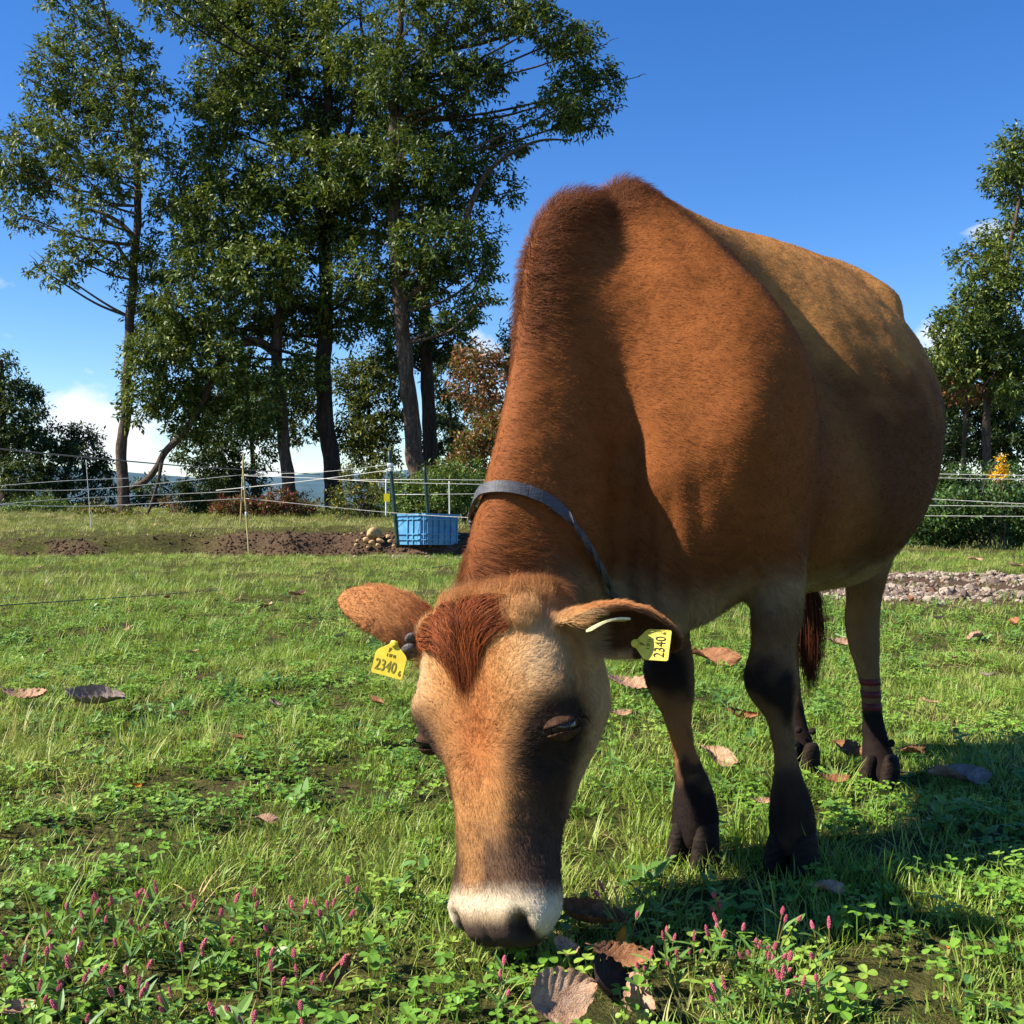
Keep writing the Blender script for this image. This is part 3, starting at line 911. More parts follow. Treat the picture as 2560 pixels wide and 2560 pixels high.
tail_top = T(1.28, 0, 1.10)
tl = crom(np.array([T(1.22, 0, 1.17), tail_top, T(1.33, -.01, .95), T(1.32, -.03, .75), T(1.30, -.05, .58), U(2022, 1470, 3.02)]), 5)
tb = MB(); tb.tube(tl, np.linspace(.028, .011, len(tl)), 10)
tail = cow_part('tail', tb.mesh('tail', True), MC.m)
vcol(tail.data, 'coat', np.tile(lin(120, 78, 44), (len(tail.data.vertices), 1)))
n = 1500
rt = tl[-1] + RNG.normal(0, .008, (n, 3)) + np.linspace(.05, -.01, n)[:, None] * UPV
offs = np.zeros((n, 6, 3)); sway = RNG.normal(0, 1, (n, 2)); L = RNG.uniform(.16, .30, n)
for k in range(1, 6):
    t = k / 5
    offs[:, k] = (sway[:, :1] * .013 * math.sin(t * 2.6) + .004 * t) * np.array([1, 0, 0]) + sway[:, 1:] * .013 * math.sin(t * 2.6) * np.array([0, 1, 0]) - (L * t)[:, None] * UPV
strands('tail_switch', rt, offs, np.full(n, .0009), lin(96, 52, 36) * (.4 + .9 * RNG.random(n))[:, None], MF.m, parent=None)
# ------------------------------------------------------------------ collar: flat strap over the neck, twisted on its way to the throat
M_STRAP = simple_mat('grey_strap', srgb(58, 57, 60), srgb(84, 82, 84), 60, .55, .35, .25, (1, 1, 6))
path_px = [(1182, 1268), (1200, 1236), (1235, 1226), (1285, 1224), (1330, 1234), (1368, 1252), (1395, 1274), (1420, 1308), (1445, 1350), (1470, 1398), (1492, 1445), (1512, 1495)]
pts = []; nrm = []
for a, b in path_px:
    p, n_ = cast(a, b, .010)
    if p is None:
        p, n_ = on_cow(U(a, b, 1.90), .010)
    pts.append(p); nrm.append(n_)
mid = (pts[0] + pts[-1]) / 2
# close it under the throat and up the far side
far = [T_ for T_ in ()]
axc = unit(np.cross(pts[3] - pts[0], pts[8] - pts[3]))
c0 = pts[-1]; c1 = pts[0]
for t in np.linspace(.12, .90, 9):
    base = c0 * (1 - t) + c1 * t
    guess = base + (-NECK_N[7]) * .26 * math.sin(t * math.pi) * 1.0 - lf * .05 * math.sin(t * math.pi)
    p, n_ = on_cow(guess, .010); pts.append(p); nrm.append(n_)
pts = np.array(pts); nrm = np.array(nrm)
for _ in range(2):
    pts = .25 * np.roll(pts, 1, 0) + .5 * pts + .25 * np.roll(pts, -1, 0)
PP = crom(pts, 8, closed=True); NN = unit(crom(nrm, 8, closed=True))
for i_ in range(len(PP)):
    sf, sn = on_cow(PP[i_])
    gap = float(np.dot(PP[i_] - sf, sn))
    if gap < .0115: PP[i_] = sf + sn * .0115; NN[i_] = sn
for _ in range(3): PP = .25 * np.roll(PP, 1, 0) + .5 * PP + .25 * np.roll(PP, -1, 0)
TT = unit(np.roll(PP, -1, 0) - np.roll(PP, 1, 0)); WW = unit(np.cross(NN, TT)); NN = np.cross(TT, WW)
ns = len(PP); R = []
for i in range(ns):
    q = i / 8.0
    flat = float(sst(7.2, 5.6, q)) if q < 12 else float(sst(19.5, 20.6, q))
    tw = 0.0 if flat > .99 else (1 - flat) * (q - 6) * 1.9
    w = .0050 + .0055 * flat; h = .0022 + .001 * (1 - flat)
    wv = WW[i] * math.cos(tw) + NN[i] * math.sin(tw); nv = -WW[i] * math.sin(tw) + NN[i] * math.cos(tw)
    off = NN[i] * .004 * (1 - flat)
    R.append([PP[i] + off + wv * w + nv * h, PP[i] + off - wv * w + nv * h, PP[i] + off - wv * w - nv * h, PP[i] + off + wv * w - nv * h])
R.append(R[0])
cb = MB(); cb.rings(np.array(R), cap=False)
collar = link('neck_collar', cb.mesh('neck_collar'), M_STRAP)
tag(collar, 'flat grey strap collar looped round the brown cow\'s neck', 'collar')

# ------------------------------------------------------------------ ear tags with printed numbers
M_TAG = simple_mat('yellow_tag', srgb(206, 176, 40), srgb(236, 208, 62), 45, .45, .4)
M_TAG2 = simple_mat('cream_tag', srgb(232, 214, 150), srgb(240, 226, 170), 30, .45, .4)
M_PRINT = Mat('tag_print', .6, .2, srgb(132, 120, 46)).m
M_PRINT2 = Mat('tag_print_dark', .6, .2, srgb(34, 32, 18)).m
def text_mesh(body, size, name):
    cu = bpy.data.curves.new(name, 'FONT'); cu.body = body; cu.size = size; cu.align_x = 'CENTER'; cu.align_y = 'CENTER'; cu.extrude = .0004
    cu.resolution_u = 3
    o = bpy.data.objects.new(name + '_tmp', cu); COL.objects.link(o)
    me = bpy.data.meshes.new_from_object(o.evaluated_get(bpy.context.evaluated_depsgraph_get()))
    bpy.data.objects.remove(o); bpy.data.curves.remove(cu)
    return me
TAG_OUT = [(-.5, -.5), (.5, -.5), (.54, -.44), (.54, .18), (.48, .28), (.16, .52), (.10, .66), (-.10, .66), (-.16, .52), (-.48, .28), (-.54, .18), (-.54, -.44)]
def ear_tag(name, origin, ex, ey, w, h, prints, label, mp, bend=0.0):
    ez = np.cross(ex, ey)
    M4 = Matrix(((ex[0], ey[0], ez[0], origin[0]), (ex[1], ey[1], ez[1], origin[1]), (ex[2], ey[2], ez[2], origin[2]), (0, 0, 0, 1)))
    mb = MB(); n = len(TAG_OUT)
    top = [(x * w, y * h, .0011 + bend * (y * h) ** 2) for x, y in TAG_OUT]; bot = [(x, y, z - .0022) for x, y, z in top]
    mb.add(top + bot, [tuple(range(n)), tuple(range(2 * n - 1, n - 1, -1))] + [(i, i + n, (i + 1) % n + n, (i + 1) % n) for i in range(n)])
    rv = []
    for r_, z_ in ((.006, .001), (.006, .004), (.003, .0055)):
        rv.append([(r_ * math.cos(a), .56 * h + r_ * math.sin(a), z_) for a in np.arange(12) * math.pi / 6])
    mb.rings(np.array(rv))
    o = link(name, mb.mesh(name), M_TAG, cow); o.matrix_parent_inverse = INV.copy(); o.matrix_basis = M4
    o['label'] = label
    for body, size, x, y in prints:
        me = text_mesh(body, size, 'number')
        p = link('printed_number', me, mp, o); p.location = (x, y, .0016 + bend * y * y)
        p.scale = (.72, 1.0, 1.0)
    return o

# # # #

- **Work to do**
Give the material again exactly as it is, but keep the pictures out.

- **Response**
Keep writing the Blender script for this image. This is part 3, starting at line 911. More parts follow. Treat the picture as 2560 pixels wide and 2560 pixels high.
tail_top = T(1.28, 0, 1.10)
tl = crom(np.array([T(1.22, 0, 1.17), tail_top, T(1.33, -.01, .95), T(1.32, -.03, .75), T(1.30, -.05, .58), U(2022, 1470, 3.02)]), 5)
tb = MB(); tb.tube(tl, np.linspace(.028, .011, len(tl)), 10)
tail = cow_part('tail', tb.mesh('tail', True), MC.m)
vcol(tail.data, 'coat', np.tile(lin(120, 78, 44), (len(tail.data.vertices), 1)))
n = 1500
rt = tl[-1] + RNG.normal(0, .008, (n, 3)) + np.linspace(.05, -.01, n)[:, None] * UPV
offs = np.zeros((n, 6, 3)); sway = RNG.normal(0, 1, (n, 2)); L = RNG.uniform(.16, .30, n)
for k in range(1, 6):
    t = k / 5
    offs[:, k] = (sway[:, :1] * .013 * math.sin(t * 2.6) + .004 * t) * np.array([1, 0, 0]) + sway[:, 1:] * .013 * math.sin(t * 2.6) * np.array([0, 1, 0]) - (L * t)[:, None] * UPV
strands('tail_switch', rt, offs, np.full(n, .0009), lin(96, 52, 36) * (.4 + .9 * RNG.random(n))[:, None], MF.m, parent=None)
# ------------------------------------------------------------------ collar: flat strap over the neck, twisted on its way to the throat
M_STRAP = simple_mat('grey_strap', srgb(58, 57, 60), srgb(84, 82, 84), 60, .55, .35, .25, (1, 1, 6))
path_px = [(1182, 1268), (1200, 1236), (1235, 1226), (1285, 1224), (1330, 1234), (1368, 1252), (1395, 1274), (1420, 1308), (1445, 1350), (1470, 1398), (1492, 1445), (1512, 1495)]
pts = []; nrm = []
for a, b in path_px:
    p, n_ = cast(a, b, .010)
    if p is None:
        p, n_ = on_cow(U(a, b, 1.90), .010)
    pts.append(p); nrm.append(n_)
mid = (pts[0] + pts[-1]) / 2
# close it under the throat and up the far side
far = [T_ for T_ in ()]
axc = unit(np.cross(pts[3] - pts[0], pts[8] - pts[3]))
c0 = pts[-1]; c1 = pts[0]
for t in np.linspace(.12, .90, 9):
    base = c0 * (1 - t) + c1 * t
    guess = base + (-NECK_N[7]) * .26 * math.sin(t * math.pi) * 1.0 - lf * .05 * math.sin(t * math.pi)
    p, n_ = on_cow(guess, .010); pts.append(p); nrm.append(n_)
pts = np.array(pts); nrm = np.array(nrm)
for _ in range(2):
    pts = .25 * np.roll(pts, 1, 0) + .5 * pts + .25 * np.roll(pts, -1, 0)
PP = crom(pts, 8, closed=True); NN = unit(crom(nrm, 8, closed=True))
for i_ in range(len(PP)):
    sf, sn = on_cow(PP[i_])
    gap = float(np.dot(PP[i_] - sf, sn))
    if gap < .0115: PP[i_] = sf + sn * .0115; NN[i_] = sn
for _ in range(3): PP = .25 * np.roll(PP, 1, 0) + .5 * PP + .25 * np.roll(PP, -1, 0)
TT = unit(np.roll(PP, -1, 0) - np.roll(PP, 1, 0)); WW = unit(np.cross(NN, TT)); NN = np.cross(TT, WW)
ns = len(PP); R = []
for i in range(ns):
    q = i / 8.0
    flat = float(sst(7.2, 5.6, q)) if q < 12 else float(sst(19.5, 20.6, q))
    tw = 0.0 if flat > .99 else (1 - flat) * (q - 6) * 1.9
    w = .0050 + .0055 * flat; h = .0022 + .001 * (1 - flat)
    wv = WW[i] * math.cos(tw) + NN[i] * math.sin(tw); nv = -WW[i] * math.sin(tw) + NN[i] * math.cos(tw)
    off = NN[i] * .004 * (1 - flat)
    R.append([PP[i] + off + wv * w + nv * h, PP[i] + off - wv * w + nv * h, PP[i] + off - wv * w - nv * h, PP[i] + off + wv * w - nv * h])
R.append(R[0])
cb = MB(); cb.rings(np.array(R), cap=False)
collar = link('neck_collar', cb.mesh('neck_collar'), M_STRAP)
tag(collar, 'flat grey strap collar looped round the brown cow\'s neck', 'collar')

# ------------------------------------------------------------------ ear tags with printed numbers
M_TAG = simple_mat('yellow_tag', srgb(206, 176, 40), srgb(236, 208, 62), 45, .45, .4)
M_TAG2 = simple_mat('cream_tag', srgb(232, 214, 150), srgb(240, 226, 170), 30, .45, .4)
M_PRINT = Mat('tag_print', .6, .2, srgb(132, 120, 46)).m
M_PRINT2 = Mat('tag_print_dark', .6, .2, srgb(34, 32, 18)).m
def text_mesh(body, size, name):
    cu = bpy.data.curves.new(name, 'FONT'); cu.body = body; cu.size = size; cu.align_x = 'CENTER'; cu.align_y = 'CENTER'; cu.extrude = .0004
    cu.resolution_u = 3
    o = bpy.data.objects.new(name + '_tmp', cu); COL.objects.link(o)
    me = bpy.data.meshes.new_from_object(o.evaluated_get(bpy.context.evaluated_depsgraph_get()))
    bpy.data.objects.remove(o); bpy.data.curves.remove(cu)
    return me
TAG_OUT = [(-.5, -.5), (.5, -.5), (.54, -.44), (.54, .18), (.48, .28), (.16, .52), (.10, .66), (-.10, .66), (-.16, .52), (-.48, .28), (-.54, .18), (-.54, -.44)]
def ear_tag(name, origin, ex, ey, w, h, prints, label, mp, bend=0.0):
    ez = np.cross(ex, ey)
    M4 = Matrix(((ex[0], ey[0], ez[0], origin[0]), (ex[1], ey[1], ez[1], origin[1]), (ex[2], ey[2], ez[2], origin[2]), (0, 0, 0, 1)))
    mb = MB(); n = len(TAG_OUT)
    top = [(x * w, y * h, .0011 + bend * (y * h) ** 2) for x, y in TAG_OUT]; bot = [(x, y, z - .0022) for x, y, z in top]
    mb.add(top + bot, [tuple(range(n)), tuple(range(2 * n - 1, n - 1, -1))] + [(i, i + n, (i + 1) % n + n, (i + 1) % n) for i in range(n)])
    rv = []
    for r_, z_ in ((.006, .001), (.006, .004), (.003, .0055)):
        rv.append([(r_ * math.cos(a), .56 * h + r_ * math.sin(a), z_) for a in np.arange(12) * math.pi / 6])
    mb.rings(np.array(rv))
    o = link(name, mb.mesh(name), M_TAG, cow); o.matrix_parent_inverse = INV.copy(); o.matrix_basis = M4
    o['label'] = label
    for body, size, x, y in prints:
        me = text_mesh(body, size, 'number')
        p = link('printed_number', me, mp, o); p.location = (x, y, .0016 + bend * y * y)
        p.scale = (.72, 1.0, 1.0)
    return o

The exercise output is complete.